◆ **What to produce**: Please transcribe the data below exactly. Leave the pictures out.

━━━ Dataset excerpt ━━━

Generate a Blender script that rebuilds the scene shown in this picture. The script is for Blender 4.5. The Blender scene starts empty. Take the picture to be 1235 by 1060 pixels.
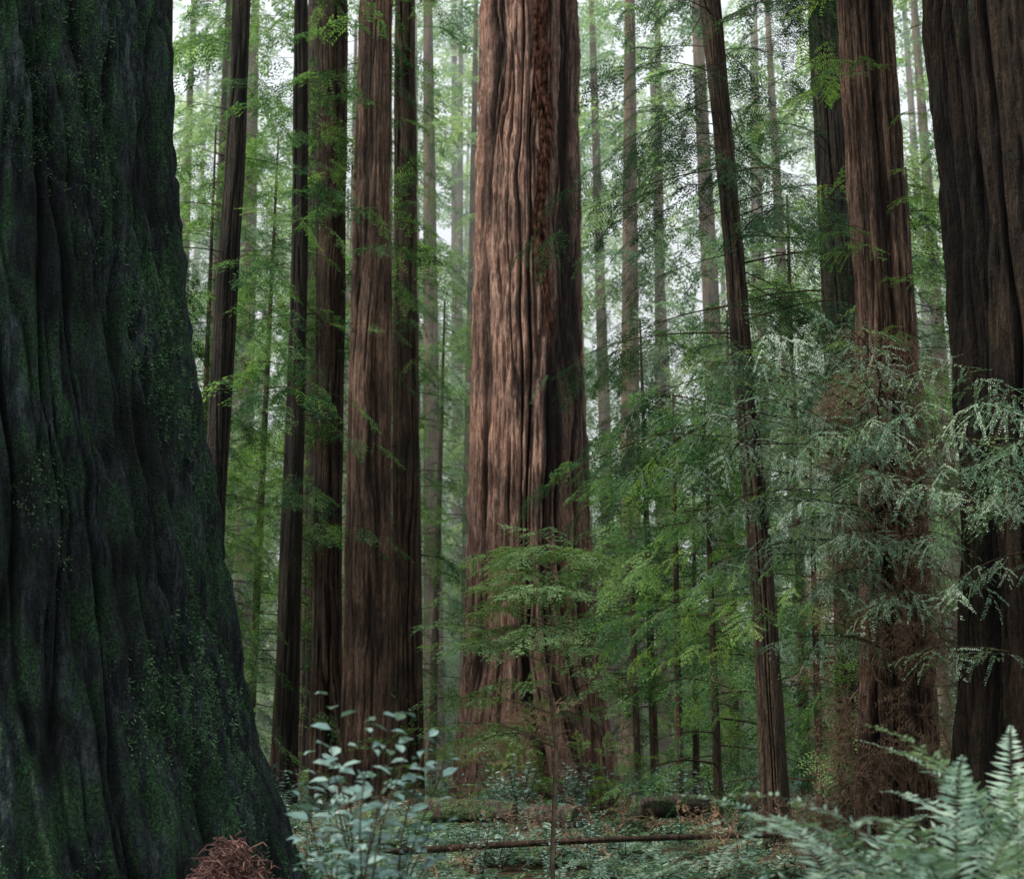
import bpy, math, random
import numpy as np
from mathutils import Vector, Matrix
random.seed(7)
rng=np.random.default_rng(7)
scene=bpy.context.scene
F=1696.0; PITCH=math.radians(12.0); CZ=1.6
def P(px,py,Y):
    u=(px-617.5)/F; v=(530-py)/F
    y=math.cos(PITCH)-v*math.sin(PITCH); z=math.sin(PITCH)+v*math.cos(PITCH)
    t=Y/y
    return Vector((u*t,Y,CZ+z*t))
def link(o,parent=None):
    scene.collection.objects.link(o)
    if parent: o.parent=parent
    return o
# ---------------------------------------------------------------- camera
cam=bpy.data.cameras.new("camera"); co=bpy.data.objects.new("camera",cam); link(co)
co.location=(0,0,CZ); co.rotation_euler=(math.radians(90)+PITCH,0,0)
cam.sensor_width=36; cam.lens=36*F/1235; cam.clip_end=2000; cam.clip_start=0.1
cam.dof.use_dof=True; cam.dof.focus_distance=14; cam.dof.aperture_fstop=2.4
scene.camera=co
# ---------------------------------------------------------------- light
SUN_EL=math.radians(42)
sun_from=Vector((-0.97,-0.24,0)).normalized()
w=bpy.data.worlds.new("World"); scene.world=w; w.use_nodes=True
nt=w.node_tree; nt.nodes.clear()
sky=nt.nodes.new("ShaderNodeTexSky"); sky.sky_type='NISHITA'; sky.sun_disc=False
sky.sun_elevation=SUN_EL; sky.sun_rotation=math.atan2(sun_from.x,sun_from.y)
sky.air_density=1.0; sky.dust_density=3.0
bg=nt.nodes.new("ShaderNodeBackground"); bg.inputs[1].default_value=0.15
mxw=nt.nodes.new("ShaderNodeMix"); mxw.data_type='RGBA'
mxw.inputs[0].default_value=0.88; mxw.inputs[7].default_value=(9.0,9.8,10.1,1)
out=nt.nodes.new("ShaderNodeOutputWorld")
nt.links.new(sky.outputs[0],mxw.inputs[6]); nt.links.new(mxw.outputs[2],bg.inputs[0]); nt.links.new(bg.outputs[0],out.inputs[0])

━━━

◆ **The solution**:
Generate a Blender script that rebuilds the scene shown in this picture. The script is for Blender 4.5. The Blender scene starts empty. Take the picture to be 1235 by 1060 pixels.
import bpy, math, random
import numpy as np
from mathutils import Vector, Matrix
random.seed(7)
rng=np.random.default_rng(7)
scene=bpy.context.scene
F=1696.0; PITCH=math.radians(12.0); CZ=1.6
def P(px,py,Y):
    u=(px-617.5)/F; v=(530-py)/F
    y=math.cos(PITCH)-v*math.sin(PITCH); z=math.sin(PITCH)+v*math.cos(PITCH)
    t=Y/y
    return Vector((u*t,Y,CZ+z*t))
def link(o,parent=None):
    scene.collection.objects.link(o)
    if parent: o.parent=parent
    return o
# ---------------------------------------------------------------- camera
cam=bpy.data.cameras.new("camera"); co=bpy.data.objects.new("camera",cam); link(co)
co.location=(0,0,CZ); co.rotation_euler=(math.radians(90)+PITCH,0,0)
cam.sensor_width=36; cam.lens=36*F/1235; cam.clip_end=2000; cam.clip_start=0.1
cam.dof.use_dof=True; cam.dof.focus_distance=14; cam.dof.aperture_fstop=2.4
scene.camera=co
# ---------------------------------------------------------------- light
SUN_EL=math.radians(42)
sun_from=Vector((-0.97,-0.24,0)).normalized()
w=bpy.data.worlds.new("World"); scene.world=w; w.use_nodes=True
nt=w.node_tree; nt.nodes.clear()
sky=nt.nodes.new("ShaderNodeTexSky"); sky.sky_type='NISHITA'; sky.sun_disc=False
sky.sun_elevation=SUN_EL; sky.sun_rotation=math.atan2(sun_from.x,sun_from.y)
sky.air_density=1.0; sky.dust_density=3.0
bg=nt.nodes.new("ShaderNodeBackground"); bg.inputs[1].default_value=0.15
mxw=nt.nodes.new("ShaderNodeMix"); mxw.data_type='RGBA'
mxw.inputs[0].default_value=0.88; mxw.inputs[7].default_value=(9.0,9.8,10.1,1)
out=nt.nodes.new("ShaderNodeOutputWorld")
nt.links.new(sky.outputs[0],mxw.inputs[6]); nt.links.new(mxw.outputs[2],bg.inputs[0]); nt.links.new(bg.outputs[0],out.inputs[0])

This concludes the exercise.